Strengthening Future Supply Chain Contracts to Address Tariffs

For the reasons detailed above, companies should not assume their contracts provide the flexibility to deal with unexpected increases in tariffs of general international trade conditions. Given the unpredictability of tariffs and what appear likely to be an escalation of trade wars, companies should proactively include tariff-related provisions in their contracts. These provisions can take the following forms:

  • Explicitly Specify Which Party is the Importer of Record: Because the importer of record is required to take care of all importing arrangements, including the payment of customs duties, including this provision effectively dictates which party will pay any tariffs.
  • Explicitly Allocate Tariff Costs: Contracts also can specify which party bears responsibility for tariff-related costs, avoiding ambiguity. Note that it is permissible for parties to share or shift tariff costs behind the scenes, such that one party is responsible for initially paying the tariffs but will receive a partial or total reimbursement from the counterparty.
  • Mandate Tariff-Triggered Price Renegotiations: These types of provisions include a requirement for renegotiation upon a specific tariff-triggered event. An example would be: If new tariffs, duties, or similar government-imposed charges are introduced after contract execution, the parties will renegotiate pricing in good faith to reflect the impact of such charges.
  • Include Price Adjustment Rights in the Quotation or Quote Updates: This type of provision is designed preserve flexibility to reflect unexpected changes in tariffs and thus avoids the problem of force majeure or commercial impracticability clauses not being triggered by even sharp changes to tariff levels. An example would be: Supplier reserves the right to adjust prices to reflect the impact of any tariffs, duties, or similar governmental charges imposed after the date of this proposal. These adjustments will be calculated to ensure fair allocation of the increased costs. Supplier will provide advance notice of any such adjustments along with documentation supporting the changes.

Conclusion

Force majeure and commercial impracticability provide limited relief when tariffs or government actions increase costs, as courts generally view these risks as foreseeable. While suppliers can use these doctrines in negotiations to seek price adjustments, sophisticated counterparties will push back at attempts to invoke these legal doctrines in the tariff context. To prevent this, and to mitigate risks at the frontend, companies should carefully structure contracts to allocate tariff responsibility, incorporate price adjustment mechanisms, and require renegotiations when new tariffs are imposed. By proactively addressing these issues in supply chain agreements, businesses can better navigate economic volatility while maintaining contractual clarity and financial stability.
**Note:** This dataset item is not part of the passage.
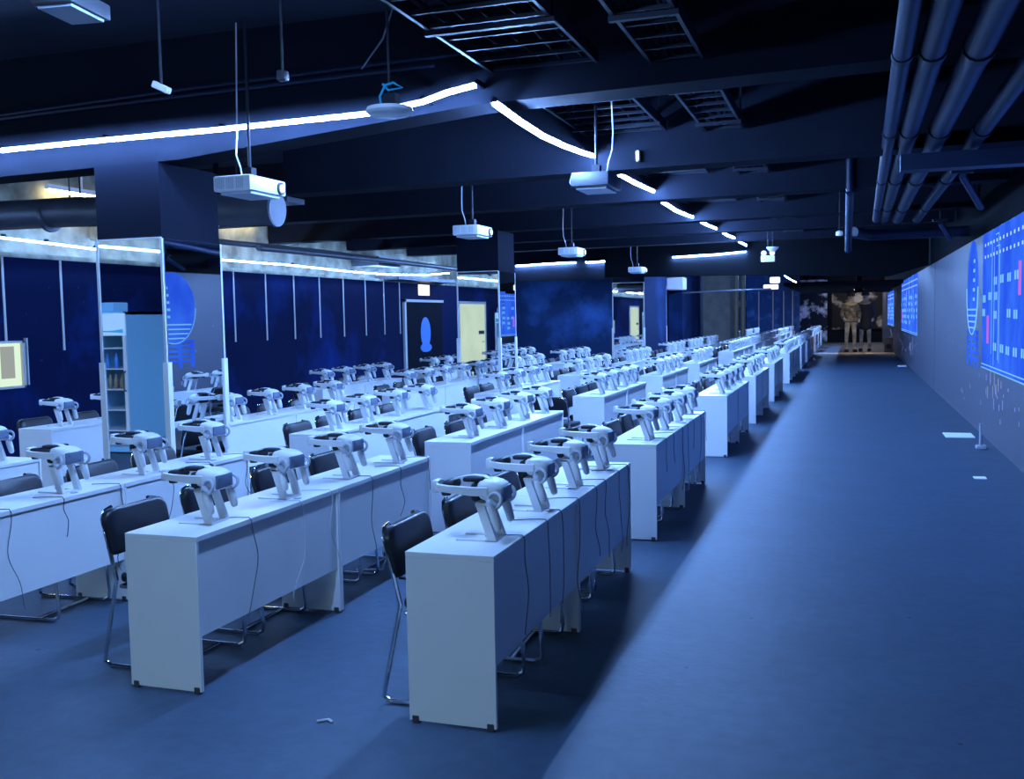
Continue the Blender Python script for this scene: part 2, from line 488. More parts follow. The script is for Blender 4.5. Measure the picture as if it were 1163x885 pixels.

[1] See, e.g.Seaboard Lumber Co. v. United States, 308 F.3d 1283, 1285 (Fed. Cir. 2002); Steel Industries, Inc. v. Interlink Metals, 969 F. Supp. 1046 (E.D. Mich. 1997).

[2] Aluminum Co. of America v. Essex Group, 499 F. Supp 53 (W.D. Pa. 1980).

[3] See case table.

[4] Unite Here Health v. ML Plaza Owner, LLC, No. 19 C 5314, 2020 WL 12441956, at *2 (N.D. Ill. Dec. 9, 2020).

[5]Siemens Energy, Inc. v. Petroleos de Venezuela, S.A., 82 F.4th 144, 154 (2d Cir. 2023) (quoting 407 E. 61st Garage, Inc. v. Savoy Fifth Ave. Corp., 23 N.Y.2d 275, 281, 244 N.E.2d 37, 41 (1968)).